Otros estudiosos apuntan a mezclas con más ingredientes. ¿Cómo explicar, por ejemplo, la pervivencia de letras bíblicas --vetero testamentarias-- en fandangos o seguidillas que aún se cantan en pueblos cercanos a la frontera con Portugal? Es posible que, como un investigador propone, sean rescoldos de la herencia inmaterial de judeoconversos portugueses que se refugiaron en el Andévalo, huyendo de la Inquisición lusa, como los alfayates de Serpa. Y a esta mezcla habría que añadir melodías y cantes castellanos, de esclavos africanos o, incluso, americanos.

Decía Marc Bloch que “la incomprensión del presente nace fatalmente de la ignorancia del pasado”. El flamenco no es un cante gitano, entre otras razones porque no existe ni ha existido una única cultura gitana. De nación mejor ni hablamos. Negar la pluralidad es abogar por el inmovilismo reaccionario de la identidad, y la consecuencia más directa es hacer del disparate una verdad absoluta.

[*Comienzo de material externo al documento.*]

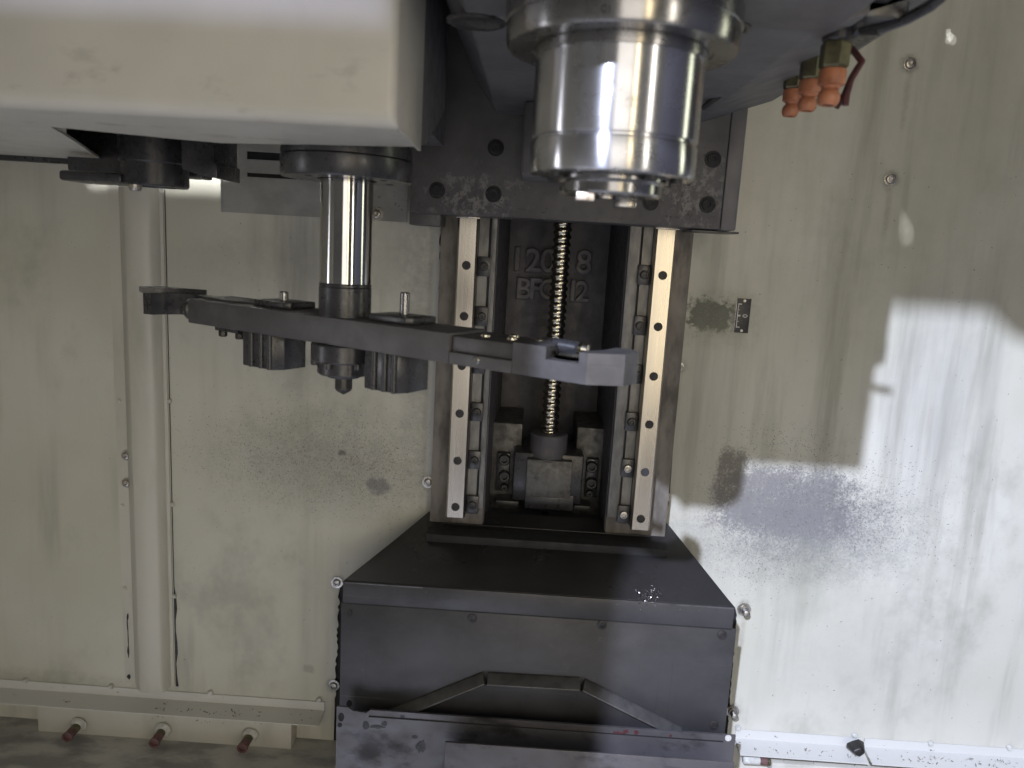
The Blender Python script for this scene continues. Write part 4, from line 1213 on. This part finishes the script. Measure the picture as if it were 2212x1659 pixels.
# ------------------------------------------------------------------ right ledge in two lengths
def ledge_r(name, xa, xb, yT, yF, yLp, Yl_, label):
    o = thing(name, at((xa + xb) / 2, yLp, Yl_), label, 'ledge', 'white drip ledges at the foot of the right wall')
    X0, X1 = at(xa, yT, YW).x, at(xb, yT, YW).x
    zt_, zf_, zl_ = at((xa + xb) / 2, yT, YW).z, at((xa + xb) / 2, yF, YW).z, at((xa + xb) / 2, yLp, Yl_).z
    MB().prism_x([(YW - .0005, zt_), (YW - .003, zt_), (YW - .0035, zf_), (Yl_, zl_ + .002), (Yl_, zl_), (YW - .0008, zf_ - .006)], X0, X1).build('folded_strip', M['paint_chipped'], o, 0)
    return o, X0, X1, zl_


l1, a, b_, zl1 = ledge_r('drip_ledge', 1588, 1861, 1583, 1602, 1641, 1.315, 'short white drip ledge beside the column foot cover, right wall')
l2_, a2, b2_, zl2 = ledge_r('drip_ledge', 1864, 2400, 1612, 1630, 1670, 1.315, 'long white drip ledge at the bottom right corner')
for x, y in ((1594, 1572), (1846, 1588)):
    MB().lathe([(0, -.006), (.004, -.005), (.0055, -.002), (.005, .002)], at(x, y, YW - .003), (0, 1, 0), 12).build('weld_tack', M['white'], l1)
for x, y in ((2010, 1606), (2180, 1615)):
    MB().lathe([(0, -.006), (.004, -.005), (.0055, -.002), (.005, .002)], at(x, y, YW - .003), (0, 1, 0), 12).build('weld_tack', M['white'], l2_)
# torn lump of black grease
rr_ = random.Random(5)
p = at(1853, 1618, 1.325)
gb = MB()
lo = [(p.x + .017 * math.cos(2 * math.pi * i / 9) * rr_.uniform(.75, 1.15), 1.335, p.z + .014 * math.sin(2 * math.pi * i / 9) * rr_.uniform(.75, 1.15)) for i in range(9)]
hi = [(p.x + (v[0] - p.x) * .6, 1.316, p.z + (v[2] - p.z) * .6 - .002) for v in lo]
gb.hexa(hi, lo, .002)
tag(gb.build('grease_lump', M['grease']), 'black lump of grease stuck on the right ledge', 'grease')
# fitting below the right ledge
fit = thing('hose_fitting', at(1634, 1643, 1.33), 'white and red pipe fitting under the right ledge', 'fitting')
a_, b_ = at(1604, 1641, 1.335), at(1642, 1643, 1.335)
MB().cyl(a_, b_, .008, 16, .002).build('white_sleeve', M['white'], fit)
a_, b_ = at(1642, 1643, 1.335), at(1657, 1644, 1.335)
MB().cyl(a_, b_, .0082, 16, .001).build('red_ring', M['red'], fit)
a_, b_ = at(1657, 1644, 1.335), at(1664, 1644, 1.335)
MB().cyl(a_, b_, .0075, 16, .001).build('end_cap', M['brass'], fit)
bx = MB().box(at(1666, 1650, 1.34).x, 1.4, 1.335, 1.358, ZF + .0, at(1800, 1654, 1.34).z, .002).build('coolant_box', M['paint'])
tag(bx, 'yellow stained pale box edge below the right ledge', 'coolant box')

# ------------------------------------------------------------------ scale plate on the right wall
sc_p = at(1604, 682, YW - .001)
sc = thing('scale_plate', (sc_p.x, YW - .001, sc_p.z), 'small black zero mark scale plate riveted to the right wall', 'scale plate')
w2, h2 = .0122, .0300
MB().box(sc_p.x - w2 - .0008, sc_p.x + w2 + .0003, YW - .0018, YW - .0003, sc_p.z - h2 - .0005, sc_p.z + h2 + .0005, .0004).build('metal_base', M['bolt'], sc)
MB().box(sc_p.x - w2, sc_p.x + w2, YW - .0024, YW - .0019, sc_p.z - h2, sc_p.z + h2, .0002).build('black_face', M['label'], sc)
yq0, yq1 = YW - .0029, YW - .0025


def mark(xa, xb, za_, zb__):
    MB().box(sc_p.x + xa, sc_p.x + xb, yq0, yq1, sc_p.z + za_, sc_p.z + zb__).build('scale_mark', M['print'], sc, 0)


mark(-.0098, -.0086, -.0210, .0210)
mark(-.00855, -.0036, .0194, .0210); mark(-.00855, -.0036, -.0210, -.0194)
mark(-.00855, -.0058, .0096, .0104); mark(-.00855, -.0058, -.0104, -.0096)
mark(-.00855, -.0040, -.0014, .0014)
put_text('0', .0125, (sc_p.x + .0035, YW - .0026, sc_p.z), M['print'], sc, 'digit', .0002, 0, (R(90), R(90), 0))
for dz in (-.0262, .0262):
    MB().lathe([(0, -.0006), (.0012, -.0006), (.0013, -.0014), (.0022, -.0014), (.0028, 0)], (sc_p.x + .0005, YW - .0024, sc_p.z + dz), (0, 1, 0), 14).build('rivet', M['bolt'], sc)

# ------------------------------------------------------------------ swarf
def gauss_wall(cx, cy, sx_, sy_, n, smin, smax, rn, Y=YW):
    out = []
    for _ in range(n):
        x, y = rn.gauss(cx, sx_), rn.gauss(cy, sy_)
        p = at(x, y, Y - .0002)
        out.append((p, rn.uniform(smin, smax), (0, -1, 0)))
    return out


rn = random.Random(11)
L = gauss_wall(690, 985, 120, 55, 1700, .0007, .0017, rn)
L += gauss_wall(800, 1010, 60, 50, 900, .0007, .0016, rn)
L += gauss_wall(520, 950, 120, 60, 420, .0006, .0014, rn)
L += [(at(rn.uniform(380, 920), rn.uniform(480, 1440), YW - .0002), rn.uniform(.0006, .0018), (0, -1, 0)) for _ in range(170)]
L += [(at(rn.uniform(10, 240), rn.uniform(600, 1440), YW - .0002), rn.uniform(.0005, .0012), (0, -1, 0)) for _ in range(70)]
L = [q_ for q_ in L if 368 + (q_[0].z < 0) < 1e9]
xlim0, xlim1 = at(366, 900, YW).x + .004, at(930, 900, YW).x
L = [q_ for q_ in L if (q_[0].x > xlim0 and q_[0].x < xlim1) or q_[0].x < at(240, 900, YW).x]
zdiag = lambda x: None
flakes(L, 'swarf', M['swarf'], 'fine dark swarf spattered over the left wall', rndseed=2)
Rr = gauss_wall(1760, 1090, 110, 60, 1700, .0007, .0017, rn)
Rr += gauss_wall(1900, 1120, 90, 60, 800, .0007, .0015, rn)
Rr += gauss_wall(1640, 1210, 70, 45, 600, .0007, .0016, rn)
Rr += gauss_wall(1690, 960, 70, 25, 420, .0007, .0015, rn)
Rr += gauss_wall(1530, 680, 30, 22, 260, .0008, .0020, rn)
Rr += [(at(rn.uniform(1610, 2210), rn.uniform(350, 1560), YW - .0002), rn.uniform(.0006, .0020), (0, -1, 0)) for _ in range(230)]
xl_ = lambda z: at(1490, 700, YW).x
dl0, dl1 = at(1442, 1125, YW), at(1592, 1300, YW)
def keep(p):
    if p.z > dl0.z: return p.x > at(1495, 700, YW).x
    if p.z > dl1.z: return p.x > dl0.x + (dl1.x - dl0.x) * (dl0.z - p.z) / (dl0.z - dl1.z) + .004
    return p.x > dl1.x + .006
flakes([q_ for q_ in Rr if keep(q_[0])], 'swarf', M['swarf'], 'fine dark swarf spattered over the right wall', rndseed=3)
# chips on ledges
Lg = []
for _ in range(70):
    Lg.append((at(rn.gauss(470, 90), rn.uniform(1528, 1562), 1.33) + Vector((0, -.006, .003)), rn.uniform(.0012, .0035), (0, -.6, .8)))
flakes([(p_, s_, n_) for p_, s_, n_ in Lg], 'swarf', M['swarf'], 'dark chips lying on the left drip ledge', rndseed=4)
Lg = []
for _ in range(110):
    x = rn.uniform(1600, 2200)
    y = 1583 + (x - 1590) * .055 + rn.uniform(24, 52)
    Lg.append((at(x, y, 1.33) + Vector((0, -.004, 0)), rn.uniform(.0010, .0034), (0, -.7, .7)))
flakes(Lg, 'swarf', M['swarf'], 'dark chips lying on the right drip ledges', rndseed=5)
Lg = []
for k_ in range(130):
    x, y = (rn.gauss(1402, 13), rn.gauss(1288, 11)) if k_ < 80 else (rn.uniform(900, 1570), 0)
    if not y: y = 1272 + (x - 741) * .052 + rn.uniform(-3, 8)
    Lg.append((at(x, y, YP - .002), rn.uniform(.0008, .0026) if k_ < 80 else rn.uniform(.0005, .0013), (rn.uniform(-.5, .5), -.7, rn.uniform(.2, .9))))
flakes(Lg, 'swarf', M['swarf_bright'], 'small heap of bright chips on the cover lip', rndseed=6)
Lg = []
for _ in range(240):
    x, y = rn.gauss(1000, 70), rn.gauss(432, 20)
    if y < 460: Lg.append((at(x, y, YH - .0006), rn.uniform(.0008, .0024), (0, -1, 0)))
for _ in range(160):
    x, y = rn.gauss(1495, 28), rn.gauss(415, 40)
    if y < 478 and x < 1555: Lg.append((at(x, y, YH - .0006), rn.uniform(.0008, .0024), (0, -1, 0)))
for _ in range(90):
    Lg.append((at(rn.uniform(960, 1550), 470 + rn.uniform(-3, 3), YH - .0006), rn.uniform(.0008, .0016), (0, -1, 0)))
flakes(Lg, 'swarf', M['cover'], 'grey swarf caked on the carriage face', rndseed=8)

Si a Rosalía, a Miguel Poveda o a tantos otros se les niega la fuerza creadora del mestizaje que ha viajado durante siglos del sur al norte, del norte al sur o de idas y vueltas atlánticas, es imposible entender que el flamenco siga siendo un arte vivo, en pugna constante con la tradición, siempre reinventada y no, necesariamente, de manera espontánea. En definitiva, reducir al flamenco y a la cultura gitana a un relato único no sólo es falsear la historia es también forzar al presente a vivir atado a unas imaginarias raíces, cuando hoy en día lo local y lo global están aún más ligados. Rosalía es el mejor ejemplo. Disfrutar de su música es un regalo.